Step 2: Develop your mission

The mission of the organization is a means of pursuing and furthering those strengths, or that one metric. There is a lot written elsewhere about how to write mission statements and what does and does not need to go into them, so I’m not going to write about that here. To me, a mission isn’t all about a formal mission statement, it’s about a rallying cry. It’s a more emotional thing to me, something that keeps me going day to day.

When I worked at Missouri State University in Computer Services User Support, my colleague Jeremy and I came up with the slogan “User Support is Action.” That became my mission for us, the one thing that mattered: when something needed done, we would do it. No passing the buck, and no delays. There was work that was out of scope for our group, and we had to turn that down, but for everything that was our responsibility, we jumped on it and took care of it.

Your rallying cry might just be four words, but you should probably write some more things down to establish the scope of your organization and set some boundaries. This will help prune and craft the portfolio and align the rest of the business in support of it.

Step 3: Communicate Priorities

Next, we need to talk with the leaders in the organization to get them going the same direction. Human resources, sales, marketing, line management, and project managers all need to understand the mission, and there needs to be buy-in from the top. This can’t be a grass roots effort, it needs executive leadership and for the CEO to empower the portfolio manager to manage the work coming in. The portfolio manager will have the final say on what work comes in and what work doesn’t, and they’ll be guiding the development and assigning of staff to different projects, so it’s important that everyone in the company understand their role and the goals the organization is working to achieve.

It is important to dissuade any sort of territoriality or siloing of work and departments. The organization really needs to work together transparently and openly, and align behind the mission. If we all work to support the organization, we’ll all advance together. If we let politics and personal agendas get in the way, the portfolio and the work of the organization can be undermined.

It’s a topic for another day, but this is why it’s important to develop pay and bonus schemes that don’t emphasize personal goals and instead emphasize organizational goals. That way, approaches that benefit the entire organization, even if they don’t have direct benefit for a particular person or group, are still a positive for everyone involved.

Step 4: Observe, Analyze, Adjust

Meetings between the portfolio manager and the rest of the managers at the organization should be happening often, and in-between these meetings, the portfolio manager needs to be tracking the work happening, seeing the impact of that work, and adjusting accordingly. There may be opportunities to expand the portfolio and bring in a new type of work that complements the rest of the portfolio and provides additional value. Conversely, more focus may be needed in regards to sales opportunities or training for staff.
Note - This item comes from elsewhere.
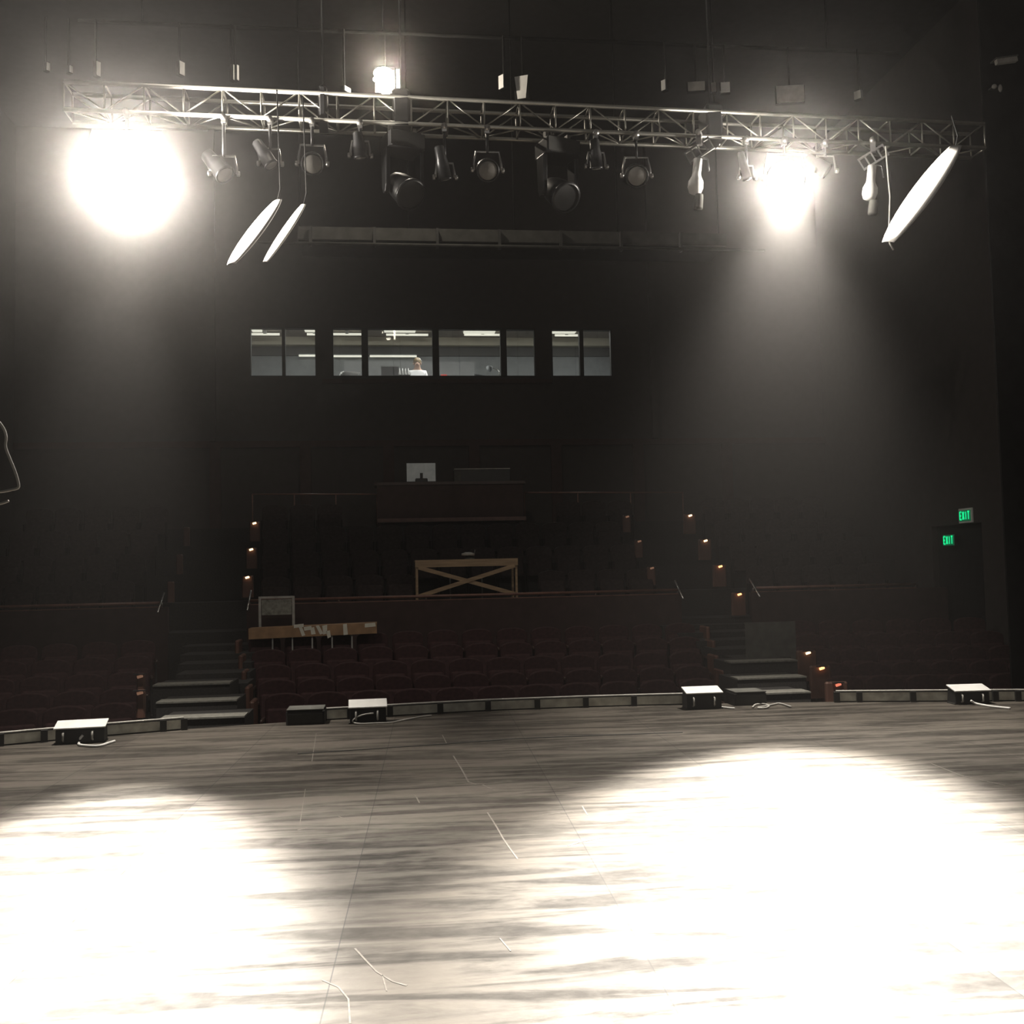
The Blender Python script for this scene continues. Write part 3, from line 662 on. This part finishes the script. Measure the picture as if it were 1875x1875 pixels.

More than likely, a company like Best Tech Co. would find after a little while that they can add a third or fourth type of work to their portfolio that allows them to advertise a deeper specialization because the original two types of work have become routine and easy for staff to handle.

Conclusion

You don’t need to hire a PPM to do these things for your company, though I think there is value in doing that. There’s a lot of art and science that goes into managing a portfolio, and the mathematics behind portfolio management, risk management, and project management can quantifiably help your company be more successful. But for a small company, one person or a small team of people who have the support of executive leadership can bring the benefits of portfolio management to everything your organization is ding.